Ayant presque tout brûlé, il envisage, d’un même élan, de se brûler lui-même : mort aux faibles, aux fragiles, aux improductifs : tâchons même de les empêcher de naître, de peur qu’ils ne grèvent le rendement de la chaudière. Elle seule compte. C’est cette humanité dévoratrice, adoratrice de la grande chaudière que dénonce l’écologie. Il n’y a aucune grandeur, aucun accomplissement de la Création là-dedans : juste le déchaînement d’une voracité devenue sa propre fin. Tout consumer, tout de suite ! et pourquoi ? Qu’importe, que le feu ronfle… Où sont l’amour du frère, le souci du faible et du pauvre, la rencontre avec le Crucifié là-dedans ?

Qu’on ne s’y trompe : nous pouvons très bien nous y détruire. Le Salut divin n’est que spirituel, il n’a pas empêché un tiers de l’Europe de mourir de la peste et pis encore, un cinquième de cette même Europe, en des temps dits civilisés, de finir misérablement étripée par les quatre autres, au cœur du siècle passé. À moins d’imaginer que Dieu choisisse des survivants et des damnés en ce monde-ci, il faut s’y résoudre : l’humanité peut être exterminée. Surtout par elle-même.

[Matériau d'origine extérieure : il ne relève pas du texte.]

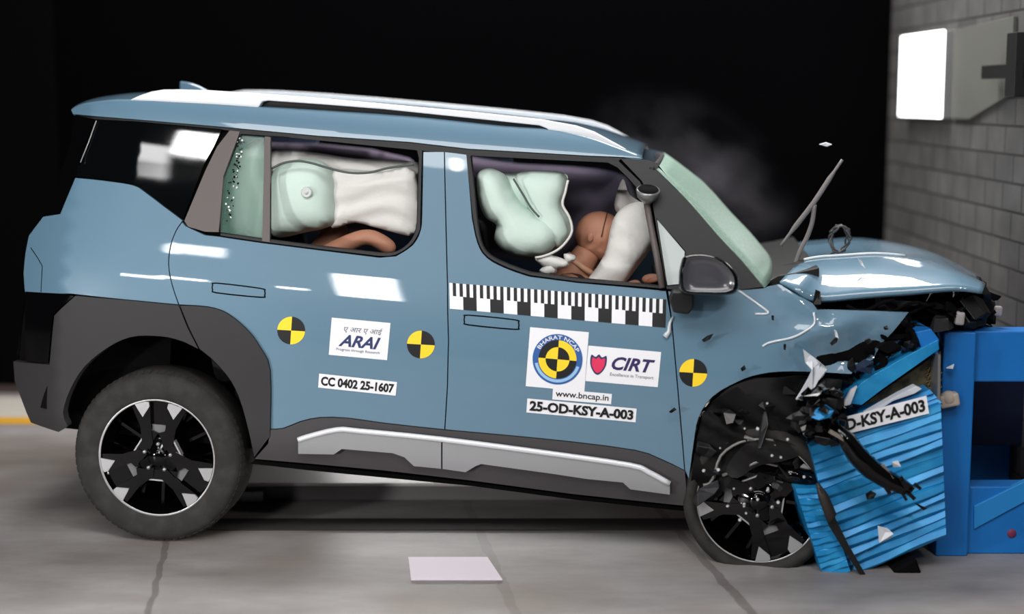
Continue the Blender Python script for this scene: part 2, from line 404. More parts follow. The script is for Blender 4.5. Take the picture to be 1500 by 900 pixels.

Pour Paul Watson et pour beaucoup, il n’y aurait rien d’autre à en attendre. Tout serait perdu parce que l’homme ne saurait rien faire d’autre. Aussi ne resterait-il qu’à espérer qu’il tombe avant que le monde ait achevé de se consumer dans sa funeste marmite. Ainsi la vie aurait-elle une chance d’engendrer une nouvelle créature consciente, plus sage.

Si cela nous révolte, c’est à nous de prouver que nous ne sommes pas là pour ça, que nous valons mieux que ça. C’est ici, et ici seulement, que se pose la question du pourquoi. Pourquoi sauver « l’homme avec la nature » ?

La réponse naît du sens que nous accordons à notre présence. Si nous croyons à une dignité humaine inaltérable, alors nous serons tout naturellement conduits à protéger d’un même élan l’homme le plus fort et le plus faible, mais aussi jusqu’au ver de terre, architecte des terres de nos champs.

Si nous nous pressentons une importance d’une autre nature que celle du ver de terre, il nous faut comprendre – et vite – qu’elle n’est pas un droit, mais un devoir. Le devoir de respecter les lois fondamentales du monde : diversité, interdépendance, ressources épuisables. Le devoir de vivre dans ce monde vivant, avec ce monde vivant, au lieu de le brûler.

Tant que nous persistons à danser autour de la chaudière, nous valons, en vérité, moins que le ver de terre. Nous détruisons ; lui, construit. Nous valons moins, parce que nous abandonnons, nous trahissons notre vocation de créature, et de créature capable de Dieu. Nous trahissons le sens de la vie, qui est d’engendrer sans fin du neuf ; nous trahissons le sens du monde, qui est de porter la vie, nous trahissons l’humble et le fragile jusque dans notre propre espèce.

Nous ne sommes pas là pour ça. Il faut le montrer.